ITC – Jay Dedhia

901 Views, Posted on: July 16, 2016

The content on this website is strictly the property of Insight and the Students’ Gymkhana IIT Bombay. If you wish to reproduce any content herein, please contact us:
Chief Editors: Shreerang Javadekar, Shreeyesh Menon
Mail to:

Jay Dedhia is a 3rd year Undergraduate pursuing a B.Tech in Mechanical Engineering.

I had been putting off writing this piece for too long now, but for now, let work take the back seat. As far as my work is concerned, I’d admit that the scope of the project is vast. There is no set path to a solution. You have to try, fail, try again, and fail again in a loop until you have decent results. It’s not easy, and that’s why. Whoa! Seems like I’ve jumped too far ahead; let me start from the beginning.

Disclaimer: In a vast and varied company such as ITC, the experience can vary from person to person, depending on the location, kind of project, division, guide ( 😛 I did get a great one!) etc. So take what’s to follow with a pinch of salt. It could be way better, or way worse than what is described below.


Prep and Selection:

Buzzwords like ‘Awesome Stipend’, ‘Live Project’, ‘Part core-part non-core’, ‘High responsibility and expectations’ did float around for the three major FMCGs (ITC, HUL and P&G) when day 1 of the internship season was around the corner. I’ve got to admit that these were enough to get me excited, and in hindsight, at least in the case of ITC, they are all true. Talking to some seniors had made me certain that an FMCG intern was what I wanted. I had also put in a decent amount of time into reviewing and improving into my resume. Learning that a brush up of core subjects was recommended for the interviews, I did just that. I’d say the efforts I put into both were slightly overkill but I had no way to know then. The selection process is – Resume shortlisting – GD – Interview 1 – Interview 2. What really helped me was learning about the company values and history before the interviews and taking tips from seniors regarding the GD. Make sure you have checked both of these before the D-day. There is really no way to know how your interviews are going, the most important thing is to be confident. Always think before blurting and don’t just bluff. In my case, the first interview was technical, testing my basic intuitive knowledge and ideas of mechanical engineering (none of the prep really helped) and a grilling on the projects I had done. The second one was completely an HR interview (though this was not the case for some other interns who had technical questions asked in both interviews). All in all, it was a great feeling to know you are free from the intern hassle on day 1!

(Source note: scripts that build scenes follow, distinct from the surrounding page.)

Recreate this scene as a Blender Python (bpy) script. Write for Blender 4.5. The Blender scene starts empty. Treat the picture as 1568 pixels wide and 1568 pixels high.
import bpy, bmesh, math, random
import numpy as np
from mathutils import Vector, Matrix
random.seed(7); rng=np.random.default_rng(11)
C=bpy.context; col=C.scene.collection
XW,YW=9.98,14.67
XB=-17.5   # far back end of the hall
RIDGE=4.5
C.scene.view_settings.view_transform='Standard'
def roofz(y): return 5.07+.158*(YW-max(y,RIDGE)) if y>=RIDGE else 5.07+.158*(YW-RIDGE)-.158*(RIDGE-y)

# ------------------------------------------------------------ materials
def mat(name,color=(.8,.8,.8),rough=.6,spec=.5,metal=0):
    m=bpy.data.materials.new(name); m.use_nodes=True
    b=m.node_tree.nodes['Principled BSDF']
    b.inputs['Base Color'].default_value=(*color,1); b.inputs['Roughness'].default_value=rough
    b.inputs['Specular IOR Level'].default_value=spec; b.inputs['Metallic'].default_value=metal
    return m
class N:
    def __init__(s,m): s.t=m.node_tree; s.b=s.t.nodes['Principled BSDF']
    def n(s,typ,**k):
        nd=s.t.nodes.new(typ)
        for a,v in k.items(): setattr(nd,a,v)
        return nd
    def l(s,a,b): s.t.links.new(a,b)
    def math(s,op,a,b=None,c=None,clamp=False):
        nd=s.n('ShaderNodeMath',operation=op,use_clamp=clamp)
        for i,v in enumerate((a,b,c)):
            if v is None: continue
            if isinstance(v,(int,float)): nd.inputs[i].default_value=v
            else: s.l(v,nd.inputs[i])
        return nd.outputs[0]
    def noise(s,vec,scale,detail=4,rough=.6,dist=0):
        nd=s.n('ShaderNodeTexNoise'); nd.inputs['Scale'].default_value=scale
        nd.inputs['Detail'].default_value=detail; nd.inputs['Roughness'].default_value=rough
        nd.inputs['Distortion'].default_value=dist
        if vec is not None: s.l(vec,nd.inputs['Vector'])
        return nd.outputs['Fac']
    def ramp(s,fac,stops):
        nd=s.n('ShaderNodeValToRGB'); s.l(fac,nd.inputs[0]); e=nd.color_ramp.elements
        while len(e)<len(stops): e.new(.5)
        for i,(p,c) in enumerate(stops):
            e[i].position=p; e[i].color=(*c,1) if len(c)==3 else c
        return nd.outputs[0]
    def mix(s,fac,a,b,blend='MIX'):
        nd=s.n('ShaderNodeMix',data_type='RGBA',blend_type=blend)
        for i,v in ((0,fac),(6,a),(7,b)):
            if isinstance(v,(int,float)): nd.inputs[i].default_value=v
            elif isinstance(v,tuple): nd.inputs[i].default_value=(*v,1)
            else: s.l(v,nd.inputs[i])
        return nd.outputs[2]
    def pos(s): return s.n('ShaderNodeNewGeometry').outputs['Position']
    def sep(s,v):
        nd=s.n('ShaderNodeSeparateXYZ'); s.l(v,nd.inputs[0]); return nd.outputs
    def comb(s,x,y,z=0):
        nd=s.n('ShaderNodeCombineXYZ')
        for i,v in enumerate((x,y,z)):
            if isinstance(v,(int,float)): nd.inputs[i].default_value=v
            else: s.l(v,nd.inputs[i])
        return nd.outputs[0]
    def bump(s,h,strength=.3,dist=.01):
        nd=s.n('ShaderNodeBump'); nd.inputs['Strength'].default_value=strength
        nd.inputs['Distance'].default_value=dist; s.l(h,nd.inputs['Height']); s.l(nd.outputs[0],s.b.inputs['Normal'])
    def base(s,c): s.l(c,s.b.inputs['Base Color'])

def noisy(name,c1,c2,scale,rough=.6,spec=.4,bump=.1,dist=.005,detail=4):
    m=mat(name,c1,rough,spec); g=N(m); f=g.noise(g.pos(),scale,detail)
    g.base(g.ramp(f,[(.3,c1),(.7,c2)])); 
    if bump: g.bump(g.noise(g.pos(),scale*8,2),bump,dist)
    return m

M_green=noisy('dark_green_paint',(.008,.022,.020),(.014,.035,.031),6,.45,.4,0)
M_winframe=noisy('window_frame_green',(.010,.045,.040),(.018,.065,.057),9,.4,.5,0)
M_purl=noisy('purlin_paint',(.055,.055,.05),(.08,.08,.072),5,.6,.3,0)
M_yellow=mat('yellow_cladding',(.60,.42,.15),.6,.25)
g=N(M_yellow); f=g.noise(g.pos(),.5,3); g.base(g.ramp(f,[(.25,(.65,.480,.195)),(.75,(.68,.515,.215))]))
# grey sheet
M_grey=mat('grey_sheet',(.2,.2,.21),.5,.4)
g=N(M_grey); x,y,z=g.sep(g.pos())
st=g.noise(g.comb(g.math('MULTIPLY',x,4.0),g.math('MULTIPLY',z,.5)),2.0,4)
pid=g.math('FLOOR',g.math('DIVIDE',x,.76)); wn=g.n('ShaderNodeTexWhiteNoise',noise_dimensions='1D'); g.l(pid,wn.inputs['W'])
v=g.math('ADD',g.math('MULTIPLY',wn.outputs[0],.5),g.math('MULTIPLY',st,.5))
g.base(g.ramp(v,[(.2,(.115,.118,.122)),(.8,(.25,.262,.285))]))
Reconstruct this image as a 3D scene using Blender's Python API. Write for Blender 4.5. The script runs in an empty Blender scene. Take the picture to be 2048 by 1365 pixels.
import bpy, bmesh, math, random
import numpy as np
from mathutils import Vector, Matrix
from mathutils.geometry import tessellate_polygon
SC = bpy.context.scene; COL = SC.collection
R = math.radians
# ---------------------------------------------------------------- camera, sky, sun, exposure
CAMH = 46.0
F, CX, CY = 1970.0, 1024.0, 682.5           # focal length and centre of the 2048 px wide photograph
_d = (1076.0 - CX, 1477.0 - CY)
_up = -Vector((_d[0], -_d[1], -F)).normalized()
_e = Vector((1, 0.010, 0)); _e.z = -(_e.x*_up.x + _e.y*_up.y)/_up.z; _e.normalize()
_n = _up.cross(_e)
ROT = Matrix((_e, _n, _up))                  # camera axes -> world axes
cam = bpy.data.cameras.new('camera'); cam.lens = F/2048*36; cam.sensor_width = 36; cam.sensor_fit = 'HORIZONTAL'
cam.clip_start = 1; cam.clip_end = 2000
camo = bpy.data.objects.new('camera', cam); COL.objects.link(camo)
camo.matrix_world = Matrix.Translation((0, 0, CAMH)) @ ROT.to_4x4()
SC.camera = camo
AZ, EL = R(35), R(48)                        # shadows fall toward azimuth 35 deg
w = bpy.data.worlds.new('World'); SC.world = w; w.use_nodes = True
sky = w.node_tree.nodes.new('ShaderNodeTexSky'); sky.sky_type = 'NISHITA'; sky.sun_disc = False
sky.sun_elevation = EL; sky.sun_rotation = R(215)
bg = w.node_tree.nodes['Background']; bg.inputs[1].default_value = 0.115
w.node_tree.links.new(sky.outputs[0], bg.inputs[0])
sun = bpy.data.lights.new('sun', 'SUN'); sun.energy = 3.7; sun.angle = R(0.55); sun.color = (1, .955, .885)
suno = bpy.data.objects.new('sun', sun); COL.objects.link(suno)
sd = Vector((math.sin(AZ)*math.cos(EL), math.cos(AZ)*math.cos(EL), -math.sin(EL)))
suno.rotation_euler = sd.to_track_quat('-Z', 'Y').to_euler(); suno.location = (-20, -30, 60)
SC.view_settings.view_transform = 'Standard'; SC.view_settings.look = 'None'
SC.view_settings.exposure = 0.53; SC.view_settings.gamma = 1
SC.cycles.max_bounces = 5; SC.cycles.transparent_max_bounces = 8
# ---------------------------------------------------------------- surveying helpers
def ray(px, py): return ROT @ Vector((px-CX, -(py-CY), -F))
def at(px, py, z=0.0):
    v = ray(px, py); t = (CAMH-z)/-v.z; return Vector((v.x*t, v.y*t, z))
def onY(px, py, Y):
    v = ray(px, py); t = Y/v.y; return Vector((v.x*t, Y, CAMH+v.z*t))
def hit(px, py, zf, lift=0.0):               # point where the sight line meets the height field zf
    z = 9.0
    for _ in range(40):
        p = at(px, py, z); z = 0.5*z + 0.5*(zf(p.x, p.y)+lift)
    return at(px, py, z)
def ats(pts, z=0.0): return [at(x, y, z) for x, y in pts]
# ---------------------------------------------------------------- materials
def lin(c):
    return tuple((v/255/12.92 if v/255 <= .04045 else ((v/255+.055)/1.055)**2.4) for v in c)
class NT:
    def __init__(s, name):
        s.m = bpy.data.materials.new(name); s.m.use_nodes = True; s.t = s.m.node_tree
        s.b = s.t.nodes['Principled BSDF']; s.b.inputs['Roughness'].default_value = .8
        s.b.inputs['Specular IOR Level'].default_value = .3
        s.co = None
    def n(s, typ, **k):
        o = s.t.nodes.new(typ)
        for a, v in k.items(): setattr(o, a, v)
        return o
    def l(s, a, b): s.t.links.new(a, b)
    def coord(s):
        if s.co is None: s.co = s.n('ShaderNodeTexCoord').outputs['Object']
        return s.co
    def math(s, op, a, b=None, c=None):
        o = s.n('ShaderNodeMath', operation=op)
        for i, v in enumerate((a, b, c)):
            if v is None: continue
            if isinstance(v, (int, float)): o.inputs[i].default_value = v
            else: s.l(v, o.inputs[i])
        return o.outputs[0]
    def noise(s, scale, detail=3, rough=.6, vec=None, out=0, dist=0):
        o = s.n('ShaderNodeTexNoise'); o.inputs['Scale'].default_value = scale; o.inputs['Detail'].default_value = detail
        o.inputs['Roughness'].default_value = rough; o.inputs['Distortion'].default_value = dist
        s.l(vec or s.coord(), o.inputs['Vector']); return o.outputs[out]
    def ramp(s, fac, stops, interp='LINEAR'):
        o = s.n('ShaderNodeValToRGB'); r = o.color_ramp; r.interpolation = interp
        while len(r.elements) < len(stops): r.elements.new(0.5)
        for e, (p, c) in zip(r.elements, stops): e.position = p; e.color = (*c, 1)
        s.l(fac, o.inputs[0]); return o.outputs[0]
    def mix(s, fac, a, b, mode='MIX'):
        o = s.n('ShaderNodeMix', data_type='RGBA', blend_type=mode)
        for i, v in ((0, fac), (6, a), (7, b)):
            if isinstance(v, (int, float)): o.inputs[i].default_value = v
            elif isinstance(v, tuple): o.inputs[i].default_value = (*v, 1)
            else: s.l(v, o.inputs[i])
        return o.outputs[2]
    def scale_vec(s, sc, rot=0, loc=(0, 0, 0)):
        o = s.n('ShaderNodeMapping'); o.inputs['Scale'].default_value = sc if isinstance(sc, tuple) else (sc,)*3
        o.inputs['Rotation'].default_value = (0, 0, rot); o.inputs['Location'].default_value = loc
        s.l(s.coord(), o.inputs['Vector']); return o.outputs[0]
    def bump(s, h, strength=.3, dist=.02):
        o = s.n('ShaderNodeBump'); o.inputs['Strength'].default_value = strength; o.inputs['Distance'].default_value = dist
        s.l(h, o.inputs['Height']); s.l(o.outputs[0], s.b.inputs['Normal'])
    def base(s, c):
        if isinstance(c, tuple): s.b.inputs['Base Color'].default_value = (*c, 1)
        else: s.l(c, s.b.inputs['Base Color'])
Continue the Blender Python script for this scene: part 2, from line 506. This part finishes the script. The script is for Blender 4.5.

After the selection comes the fun – for 3 days. We were called for a training/induction to one of ITC’s 5-star hotels in Bangalore (all expenses paid!). Here, we were taught how to approach the typical problem statements in the industry, well punctuated by awesome snack breaks. All in all, even with the amount of information that was disseminated, the day did not seem to stretch, and it ended with a fun dinner party. These 3 days came as a welcome break into our everyday IIT life, bringing the opportunity to learn something new and most importantly, to find great friends in your co-interns from other institutes!

Work! Work! Work!

ITC makes a deliberate effort to map your project to the kind of profile you’ve built and the kind of work you’ve already done. Given the projects I have done in IIT, ITC thought it best to hand me a core RnD type project based in their atta factories on the outskirts of Delhi.
I have an AC room with a TV and WiFi all to myself in a decent guesthouse in Delhi about half an hour from the plant. The company cab takes care of my pick-up and drop. The timings are flexible. The guesthouse is close to a metro station, so it’s very easy to head out into the Capital. It’s all convenient.

A good chunk of the project involved collection of data to be used to build hypotheses for the project or later verify them. This meant spending hours on end inside the plant, interacting with the workers, developing a comfort level with them and bottom line, getting the intended work done. This was not always easy. Getting my hands dirty and learning the nitty gritty of the running of a plant (on both, a technical and a people level) has probably been one of the most important takeaways of this project. A cautionary note for those who want to do a perfectly white-collar job – this might not be for you. It’s amazing how spending more and more time in the plant tends to teach you subtler and subtler things that you missed on your previous visits, and that is what makes it so important. I can surely say that quite a few of my clothes , as expected, are starched from the atta they picked up in the plant!

ITC doesn’t shy away from sending you places either. In order to get a better understanding of my project, aside from my plant, I travelled to neighbouring plants in Haryana and Uttar Pradesh. I was even flown to the Ahmedabad plant for a week for some experiments that could be done only there!

All of this work eventually leads to proposing of certain solutions to the initial problem, and it is heartening to see that your proposals are taken seriously, extensively debated on and refined to the point that they can be actually implemented at least on a pilot level (and maybe eventually at the plant level if all goes well). That’s where I am at this point – refining my proposal, satisfied in the knowledge that a pilot level implementation is already on its way.

P.S. I know I’ve skipped the part where I speak about how great Delhi is, and how there is so much to experience and see, and how awesome the weekends are. Well, my weekends were pretty much lazy (headed out into Delhi only thrice). The food’s great though!